Print word for word the first line of the listing below and every line after it, through the line with "to the camera". Leave out the pictures and the rest.

-- BEGIN Given data --

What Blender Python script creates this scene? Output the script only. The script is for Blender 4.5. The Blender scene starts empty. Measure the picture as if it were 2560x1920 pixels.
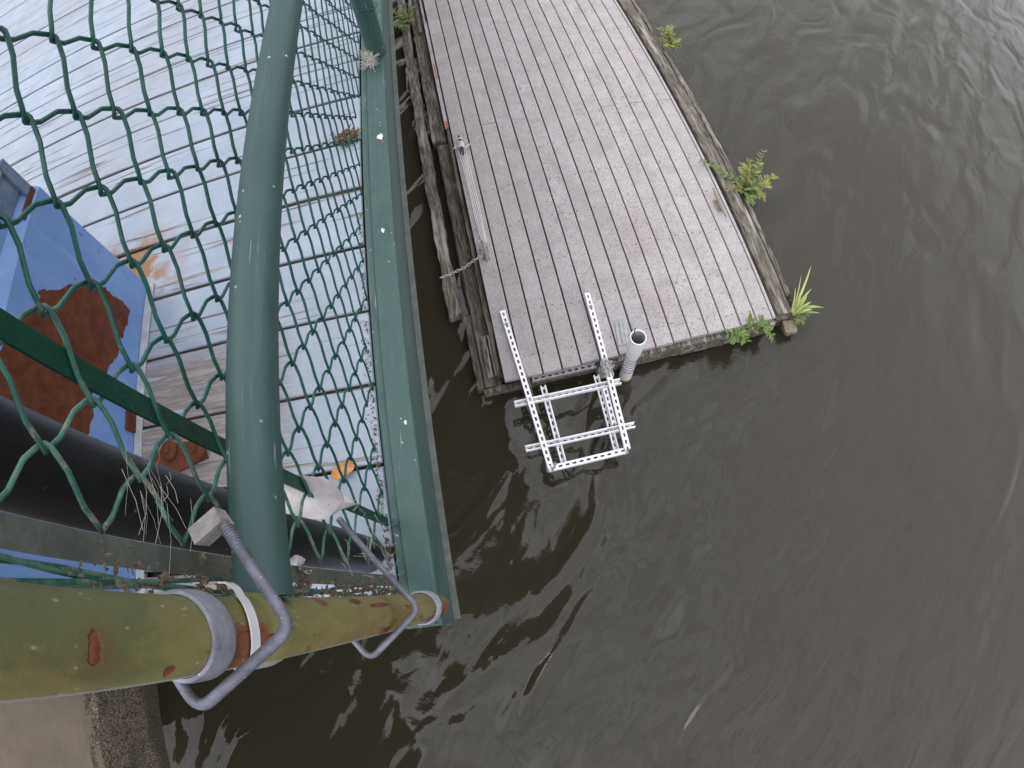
import bpy, math, random
from mathutils import Vector, Matrix
random.seed(7)
R = random.uniform
PI = math.pi
scene = bpy.context.scene
C = scene.collection
WZ = 4.22            # height of the camera above the water; all shapes below are given relative to the camera

# ---------------------------------------------------------------- camera
cd = bpy.data.cameras.new('camera')
cam = bpy.data.objects.new('camera', cd); C.objects.link(cam); scene.camera = cam
cd.type = 'PANO'
cd.panorama_type = 'FISHEYE_LENS_POLYNOMIAL'      # the wide lens of the photograph: about 39 degrees per 1000 px of 2560
cd.sensor_fit = 'HORIZONTAL'; cd.sensor_width = 36.0
cd.fisheye_fov = PI
cd.fisheye_polynomial_k0 = 0.0
cd.fisheye_polynomial_k1 = -0.68190/1000*2560/36.0
cd.fisheye_polynomial_k2 = 0.0; cd.fisheye_polynomial_k3 = 0.0; cd.fisheye_polynomial_k4 = 0.0
cd.clip_start = 0.01; cd.clip_end = 3000
cam.matrix_world = Matrix.Translation((0, 0, WZ)) @ Matrix.Rotation(0.3459, 4, 'X') @ Matrix.Rotation(-0.1773, 4, 'Z')

# ---------------------------------------------------------------- sky, sun, exposure (overcast)
SUN_EL, SUN_AZ = math.radians(58), math.radians(-62)
w = bpy.data.worlds.new('World'); scene.world = w; w.use_nodes = True
nt = w.node_tree; nt.nodes.clear()
sky = nt.nodes.new('ShaderNodeTexSky'); sky.sky_type = 'NISHITA'; sky.sun_disc = False
sky.sun_elevation = SUN_EL; sky.sun_rotation = SUN_AZ; sky.dust_density = 3.0; sky.air_density = 1.2
hs = nt.nodes.new('ShaderNodeHueSaturation'); hs.inputs['Saturation'].default_value = 0.12
bg = nt.nodes.new('ShaderNodeBackground'); bg.inputs['Strength'].default_value = 0.15
wo = nt.nodes.new('ShaderNodeOutputWorld')
# cloud cover: most of the blue sky is veiled by an even grey that is three times brighter overhead than at the horizon
geo_ = nt.nodes.new('ShaderNodeTexCoord'); sx_ = nt.nodes.new('ShaderNodeSeparateXYZ'); nt.links.new(geo_.outputs['Generated'], sx_.inputs[0])
mr_ = nt.nodes.new('ShaderNodeMapRange'); mr_.clamp = True; nt.links.new(sx_.outputs[2], mr_.inputs[0])
mr_.inputs[1].default_value = 0; mr_.inputs[2].default_value = 1; mr_.inputs[3].default_value = .50; mr_.inputs[4].default_value = 1.0
cl_ = nt.nodes.new('ShaderNodeMix'); cl_.data_type = 'RGBA'; cl_.inputs[0].default_value = .82
nt.links.new(hs.outputs[0], cl_.inputs[6]); cl_.inputs[7].default_value = (13.2, 13.3, 13.9, 1)
cn_ = nt.nodes.new('ShaderNodeTexNoise'); nt.links.new(geo_.outputs['Generated'], cn_.inputs['Vector'])
cn_.inputs['Scale'].default_value = 4.2; cn_.inputs['Detail'].default_value = 5; cn_.inputs['Roughness'].default_value = .6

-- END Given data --

» Correct output
What Blender Python script creates this scene? Output the script only. The script is for Blender 4.5. The Blender scene starts empty. Measure the picture as if it were 2560x1920 pixels.
import bpy, math, random
from mathutils import Vector, Matrix
random.seed(7)
R = random.uniform
PI = math.pi
scene = bpy.context.scene
C = scene.collection
WZ = 4.22            # height of the camera above the water; all shapes below are given relative to the camera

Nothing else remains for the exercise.